— begin MATERIAL —

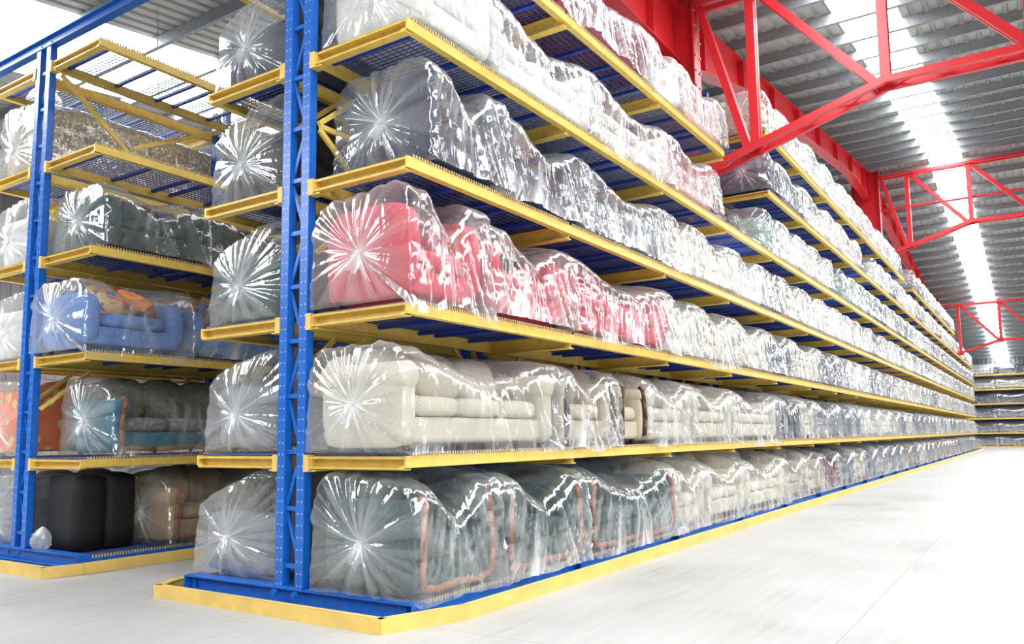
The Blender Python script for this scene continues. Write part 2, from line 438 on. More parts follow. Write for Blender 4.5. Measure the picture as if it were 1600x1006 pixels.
def rafter(Y0, Y1, lab):
    r = empty('roof_rafter', (0, Y0, 0))
    up_ = Y1 > Y0
    m = MB(); n = 16
    tops, bots = [], []
    for i in range(n+1):
        t = i/n; Y = Y0+(Y1-Y0)*t
        zt = roofz(Y)-0.26; d = 0.62+0.5*max(0, 1-t*5)+0.5*max(0, (t-0.8)*5)
        tops.append((0, Y-Y0, zt)); bots.append((0, Y-Y0, zt-d))
    for i in range(n):
        m.beam(tops[i], tops[i+1], 0.30, 0.02); m.beam(bots[i], bots[i+1], 0.30, 0.02)
        k = len(m.v)
        for q in (tops[i], tops[i+1], bots[i+1], bots[i]): m.v.append((q[0]-0.008, q[1], q[2]))
        for q in (tops[i], tops[i+1], bots[i+1], bots[i]): m.v.append((q[0]+0.008, q[1], q[2]))
        m.f += [(k, k+1, k+2, k+3), (k+7, k+6, k+5, k+4)]
    m.build('web_and_flanges', RED, r)
    for i in range(1, n, 2):
        MB().box(-0.14, 0.14, tops[i][1]-0.006, tops[i][1]+0.006, bots[i][2], tops[i][2]).build('stiffener', RED, r)
    return tag(r, lab, 'rafter')
rafter(8.75, 28.75, 'red steel roof rafter climbing from the nearest red column to the ridge')
rafter(48.75, 28.75, 'red steel roof rafter falling beyond the ridge column to the far column')
rafter(8.75, -11.2, 'red steel roof rafter running overhead from the nearest column towards the viewer')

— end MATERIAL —

## PROBLEM TO SOLVE
Using the data above, write out every line exactly, leaving the images behind.

## RESULT
The Blender Python script for this scene continues. Write part 2, from line 438 on. More parts follow. Write for Blender 4.5. Measure the picture as if it were 1600x1006 pixels.
def rafter(Y0, Y1, lab):
    r = empty('roof_rafter', (0, Y0, 0))
    up_ = Y1 > Y0
    m = MB(); n = 16
    tops, bots = [], []
    for i in range(n+1):
        t = i/n; Y = Y0+(Y1-Y0)*t
        zt = roofz(Y)-0.26; d = 0.62+0.5*max(0, 1-t*5)+0.5*max(0, (t-0.8)*5)
        tops.append((0, Y-Y0, zt)); bots.append((0, Y-Y0, zt-d))
    for i in range(n):
        m.beam(tops[i], tops[i+1], 0.30, 0.02); m.beam(bots[i], bots[i+1], 0.30, 0.02)
        k = len(m.v)
        for q in (tops[i], tops[i+1], bots[i+1], bots[i]): m.v.append((q[0]-0.008, q[1], q[2]))
        for q in (tops[i], tops[i+1], bots[i+1], bots[i]): m.v.append((q[0]+0.008, q[1], q[2]))
        m.f += [(k, k+1, k+2, k+3), (k+7, k+6, k+5, k+4)]
    m.build('web_and_flanges', RED, r)
    for i in range(1, n, 2):
        MB().box(-0.14, 0.14, tops[i][1]-0.006, tops[i][1]+0.006, bots[i][2], tops[i][2]).build('stiffener', RED, r)
    return tag(r, lab, 'rafter')
rafter(8.75, 28.75, 'red steel roof rafter climbing from the nearest red column to the ridge')
rafter(48.75, 28.75, 'red steel roof rafter falling beyond the ridge column to the far column')
rafter(8.75, -11.2, 'red steel roof rafter running overhead from the nearest column towards the viewer')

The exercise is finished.